Positive parental influence on money issues has a lasting effect

Marina Gerner
22 January 2016

People aged 18 to 34 - dubbed the millennial generation - who enjoy a positive parental influence around money have twice the savings and half the debt as those who don't, according to Experian's Millennial Me & My Money survey.

In a survey of 4,075 adults (about half of whom were aged 18 to 34 and the other half were aged 35 to 55), 67 per cent say their parents or guardians have had a positive influence on their money management habits, while 17 per cent say their parents have had a negative influence.

The survey showed that the apple doesn't fall far from the tree: those respondents who were aged 18 to 34 (so-called millennials) who believe their parents had a positive influence on their money habits had almost double the amount of savings compared to those who say their parents had a negative influence - £9,842 and £5,282 respectively.

The importance of financial education

Those who have benefited from a positive parental influence also have less than half the outstanding debt (excluding mortgages and student loans), amounting to £2,322 versus £5,139 for those with a negative parental influence.

Commenting on the survey, Clive Lawson, managing director at Experian, says: "It's striking to see just how much of an impact parental influence can have on the financial wellbeing of millennials in adulthood.

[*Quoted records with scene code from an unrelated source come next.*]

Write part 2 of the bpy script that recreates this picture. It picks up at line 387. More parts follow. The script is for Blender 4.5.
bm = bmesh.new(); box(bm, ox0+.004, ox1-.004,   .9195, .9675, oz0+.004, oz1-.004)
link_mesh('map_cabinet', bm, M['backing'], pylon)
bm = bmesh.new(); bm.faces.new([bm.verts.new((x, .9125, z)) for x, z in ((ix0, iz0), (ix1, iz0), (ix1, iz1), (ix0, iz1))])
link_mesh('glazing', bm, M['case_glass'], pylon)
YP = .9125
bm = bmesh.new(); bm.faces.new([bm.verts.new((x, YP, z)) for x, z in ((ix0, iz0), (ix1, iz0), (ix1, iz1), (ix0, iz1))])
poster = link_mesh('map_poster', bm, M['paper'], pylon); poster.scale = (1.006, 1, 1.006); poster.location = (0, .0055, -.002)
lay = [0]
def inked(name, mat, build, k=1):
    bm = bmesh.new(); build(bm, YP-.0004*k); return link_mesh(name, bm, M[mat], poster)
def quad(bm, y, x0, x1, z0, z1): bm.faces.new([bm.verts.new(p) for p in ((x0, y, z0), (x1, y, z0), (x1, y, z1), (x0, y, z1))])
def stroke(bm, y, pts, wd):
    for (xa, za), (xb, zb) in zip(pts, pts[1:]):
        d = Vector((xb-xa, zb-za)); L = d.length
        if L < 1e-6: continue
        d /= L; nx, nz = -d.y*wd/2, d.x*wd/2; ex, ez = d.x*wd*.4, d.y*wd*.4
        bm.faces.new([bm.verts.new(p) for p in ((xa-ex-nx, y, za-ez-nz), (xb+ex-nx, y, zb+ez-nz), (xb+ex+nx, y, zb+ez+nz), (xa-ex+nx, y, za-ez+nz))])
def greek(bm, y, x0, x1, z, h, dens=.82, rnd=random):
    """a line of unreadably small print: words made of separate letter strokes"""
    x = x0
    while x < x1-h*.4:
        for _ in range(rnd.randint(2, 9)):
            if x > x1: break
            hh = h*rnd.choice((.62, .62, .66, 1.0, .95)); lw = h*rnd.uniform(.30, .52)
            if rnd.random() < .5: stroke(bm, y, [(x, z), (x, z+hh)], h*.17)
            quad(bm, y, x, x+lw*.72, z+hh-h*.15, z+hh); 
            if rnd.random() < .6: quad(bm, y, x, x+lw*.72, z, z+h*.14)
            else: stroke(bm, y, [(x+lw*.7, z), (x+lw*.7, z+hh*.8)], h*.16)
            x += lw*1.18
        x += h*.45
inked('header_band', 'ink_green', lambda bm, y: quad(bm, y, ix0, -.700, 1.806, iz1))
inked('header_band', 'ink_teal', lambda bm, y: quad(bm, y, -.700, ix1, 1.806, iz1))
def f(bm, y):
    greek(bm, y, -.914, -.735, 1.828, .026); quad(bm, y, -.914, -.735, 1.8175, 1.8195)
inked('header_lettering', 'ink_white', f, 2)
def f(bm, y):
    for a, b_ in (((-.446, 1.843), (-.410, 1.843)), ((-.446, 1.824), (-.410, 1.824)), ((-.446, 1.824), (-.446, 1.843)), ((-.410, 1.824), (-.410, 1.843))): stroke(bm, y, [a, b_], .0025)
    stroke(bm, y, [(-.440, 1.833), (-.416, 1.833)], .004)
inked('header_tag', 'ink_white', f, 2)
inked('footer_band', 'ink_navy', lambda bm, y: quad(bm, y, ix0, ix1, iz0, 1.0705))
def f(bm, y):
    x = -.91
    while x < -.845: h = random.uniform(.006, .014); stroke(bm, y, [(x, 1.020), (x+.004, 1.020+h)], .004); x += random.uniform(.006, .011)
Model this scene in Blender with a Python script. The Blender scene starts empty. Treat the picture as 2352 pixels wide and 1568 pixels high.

What this research made clear to me was the opportunity that we as parents have to set foundations by helping our children learn from our experiences of managing money and enjoy the advantages that might bring them later in life."

In contrast to those who have been positively influenced by their parents, those who stated their parents had a negative influence are twice as likely (32 per cent versus 14 per cent) to save none of their disposable income each month.

They are also twice as likely to have run out of money before payday in the past (44 per cent versus 21 per cent) and more than twice as likely to have missed an agreed credit repayment (17 per cent versus 7 per cent).

Furthermore, they are more likely to have gone into an unplanned overdraft (33 per cent versus 19 per cent) and more than twice as likely to have defaulted on a credit account (10 per cent versus 4 per cent).

They are five times more likely to have a County Court Judgment against their name (5 per cent versus 1 per cent).

Robert Gardner, founder of financial services firm Redington, has also emphasised the importance of parental influence.

He says: "It has been suggested that our attitudes towards money are formed by age seven, so if your parents prefer to spend, spend, spend on credit cards rather than save, then it's likely you will have the same attitude. That's why financial education is so important and the earlier, the better."